Certes, il existe actuellement une frénésie autour du format court, très « compatible » avec la lecture sur smartphone (dans les transports, dans une file d’attente, sur un banc, etc.) mais ce n’est pas un format pensé spécifiquement pour le petit écran. C’est seulement sa longueur qui rend involontairement voire accidentellement la lecture plus confortable sur ce petit écran.

Et si nous nous intéressions à un autre enfant terrible de l’édition numérique, ce genre que nous n’avons pas encore réussi à pleinement intégrer dans l’économie numérique : la non-fiction ?

Ce type de livre pourrait particulièrement s’accorder aux usages du smartphone. Pourtant, nous ne regardons que vers l’enrichissement aujourd’hui et les éditeurs et créateurs d’outils (inkling et vook par exemple) ne cherchent qu’à rendre l’enrichissement de livres existants plus aisée, moins technique.1

Il suffit d'un système interne de navigation ou presque

Alors que pourrait bien être un smartbook ?

Un livre utilitaire, un livre-outil bénéficiant d’un système de navigation interne simple et efficace, dont la longueur ne dépasse pas la centaine de pages, ce qui permet de le rendre abordable, à l’instar des apps. Il peut intégrer audio, vidéo et interactivité, bien que ces enrichissements ne soient pas obligatoires.2

Le smartbook part du principe extrêmement basique que l’utilisateur a besoin de…

  • J’ai besoin de me divertir dans la ville dans laquelle je me trouve.
  • J’ai besoin d’indications pour finir le jeu auquel je joue sur ma console ou mon ordinateur.
  • J’ai besoin qu’on m’explique comment réparer quelque chose.
  • J’ai besoin d’une information.
  • J’ai besoin qu’on m’explique comment m’améliorer dans la pratique de mon hobby.
  • J’ai besoin de réviser quelque chose avant un examen.
  • J’ai besoin d’encore plus.

C’est pour cette raison que la lecture non linéaire et l’usage de la recherche doivent être encouragés voire promus par le designer du livre, qui doit alors considérer le contenu comme un hybride entre livre et (mini) base de données. Il doit tout simplement repenser la façon dont il présente l’information, en s’inspirant du web, le livre numérique entrant plus ou moins directement en concurrence avec celui-ci à cette occasion — Google en particulier.
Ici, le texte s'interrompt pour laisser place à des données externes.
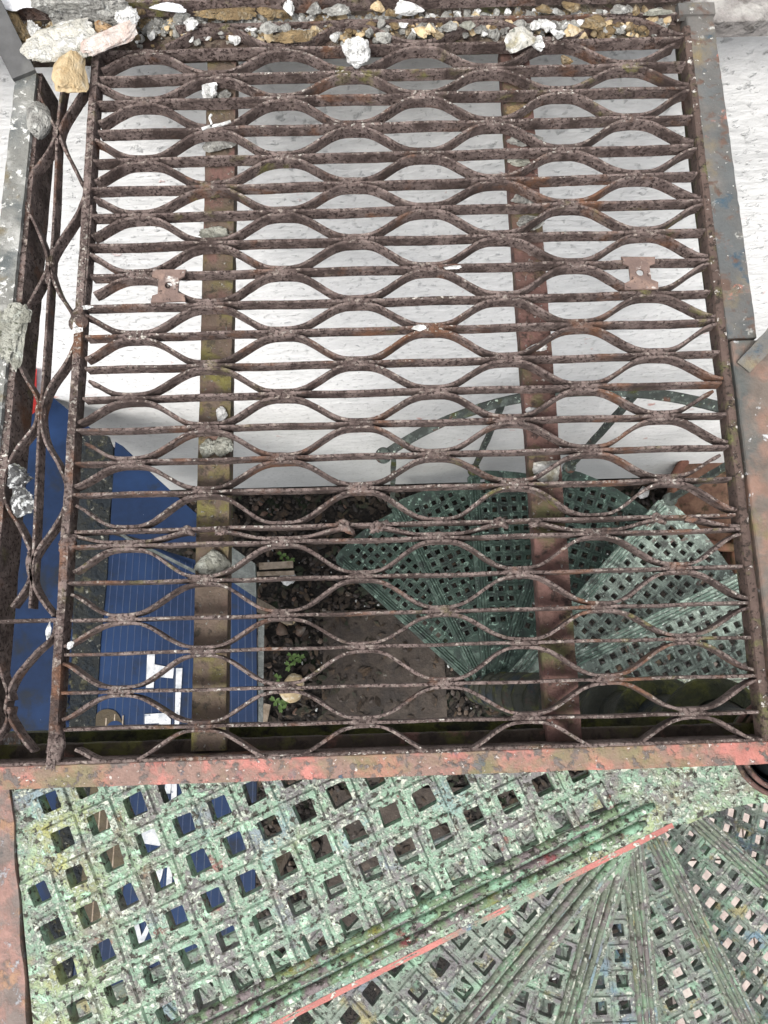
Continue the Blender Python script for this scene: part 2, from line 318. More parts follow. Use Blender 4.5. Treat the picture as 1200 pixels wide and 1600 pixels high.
# ---------------------------------------------------------------- rocks
def ico(sub):
    import bmesh
    bm = bmesh.new(); bmesh.ops.create_icosphere(bm, subdivisions=sub, radius=1)
    v = [x.co.copy() for x in bm.verts]; f = [tuple(a.index for a in q.verts) for q in bm.faces]; bm.free(); return v, f
ICO = {k: ico(k) for k in (1, 2, 3, 4)}
def lump(mb, c, sx, sy, sz, rot=0, sub=2, rough=.35, seed=0, ang=.5, flat=None):
    v, f = ICO[sub]; R = Matrix.Rotation(rot, 3, 'Z'); out = []
    o = Vector((seed*5.13, seed*2.71, seed*1.37))
    for p in v:
        if flat: p = Vector([math.copysign(abs(a)**flat, a) for a in p])
        d = 1+rough*(noise.noise(p*1.3+o)*1.1+.5*noise.noise(p*3.1+o)+.42*noise.noise(p*7+o)*(sub > 2)+.34*noise.noise(p*15+o)*(sub > 3))
        # facet: clamp along a few random directions
        q = p*d
        for a in range(4):
            n = Vector((math.sin(seed*3+a*2.1), math.cos(seed*5+a*1.7), math.sin(seed+a*2.9))).normalized()
            t = q.dot(n); lim = .62+.15*math.sin(seed*7+a)
            if t > lim: q -= n*(t-lim)*ang*1.5
        q = Vector((q.x*sx, q.y*sy, q.z*sz)); q = R @ q
        out.append(Vector(c)+q)
    mb.add(out, f)
# gravel on the soil
mb = MB(); GM = []
rng = random.Random(3)
def gravel(n, sizes, m, name, lab, seed):
    mb = MB(); r = random.Random(seed); k = 0
    while k < n:
        x = r.uniform(-1.5, 2.3); y = r.uniform(-1.7, 1.07)
        if -.38 < x < .34 and y < .32 and r.random() < .86: continue
        if x > 1.0 and y < -.75: continue
        s = r.uniform(*sizes)
        lump(mb, (x, y, GZ+s*.3+.004), s*r.uniform(.7,1.4), s*r.uniform(.6,1), s*.6, r.uniform(0,6.3), 1, .5, r.uniform(0,99)); k += 1
    o = mb.build(name, m); tag(o, lab, 'gravel', kind='stuff'); return o
M['peb1'] = mat('dark_pebbles', (.028,.022,.019), [((.06,.048,.04), 9, .55, .05, 3, 1), ((.025,.022,.02), 8, .56, .05, 3, 2)], rough=.6, bump=(60, .3))
M['peb2'] = mat('mixed_pebbles', (.09,.066,.05), [((.17,.15,.13), 9, .56, .04, 3, 1), ((.09,.055,.04), 8, .56, .04, 3, 2)], rough=.7, bump=(60, .3))
M['peb3'] = mat('white_chips', (.36,.37,.36), rough=.8)
gravel(5200, (.007,.022), M['peb1'], 'gravel', 'dark gravel and clods over the soil', 1)
gravel(700, (.008,.026), M['peb2'], 'gravel', 'brown and tan pebbles scattered over the dark soil', 2)
gravel(420, (.004,.011), M['peb3'], 'gravel', 'tiny white chips scattered over the dark soil', 5)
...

Aussi, le smartbook doit pouvoir compter sur sa pertinence : les bonnes informations ne sont pas noyées dans un océan de résultats (plusieurs milliers de pages), elles sont directement détectables dans la table des matières ou via une simple recherche.

C'est ce que nous avons tenté d'expérimenter avec Le b.a.-ba. du livre numérique.

C’est ce que nous avons tenté d’expérimenter avec Le b.a.-ba. du livre numérique.

Et il n’y a pas besoin d’une app pour cela, ce n’est qu’un travail d’édition : on crée du contenu de qualité, on le lie (hyperlien). Rien de plus, rien de moins. La valeur ajoutée pour les utilisateurs de smartphone se situe dans l’adaptation du livre numérique (longueur, système de navigation, prix) aux usages communs de ces appareils. Et ce faisant, ces livres seront bien évidemment adaptés aux liseuses et tablettes puisqu’on pourra alors travailler sur le concept d’amélioration progressive


  1. Même chose avec le fixed layout pour lequel, encore une fois, on vise seulement à rendre la conversion à l’identique plus facile, rapide et économique au lieu d’admettre que cela ne fonctionne pas sur les écrans de téléphones et de tablettes 7” sans mener de réflexion sur les adaptations à effectuer pour offrir la meilleure expérience de lecture possible.
  2. D’autant que cela coûte cher à produire.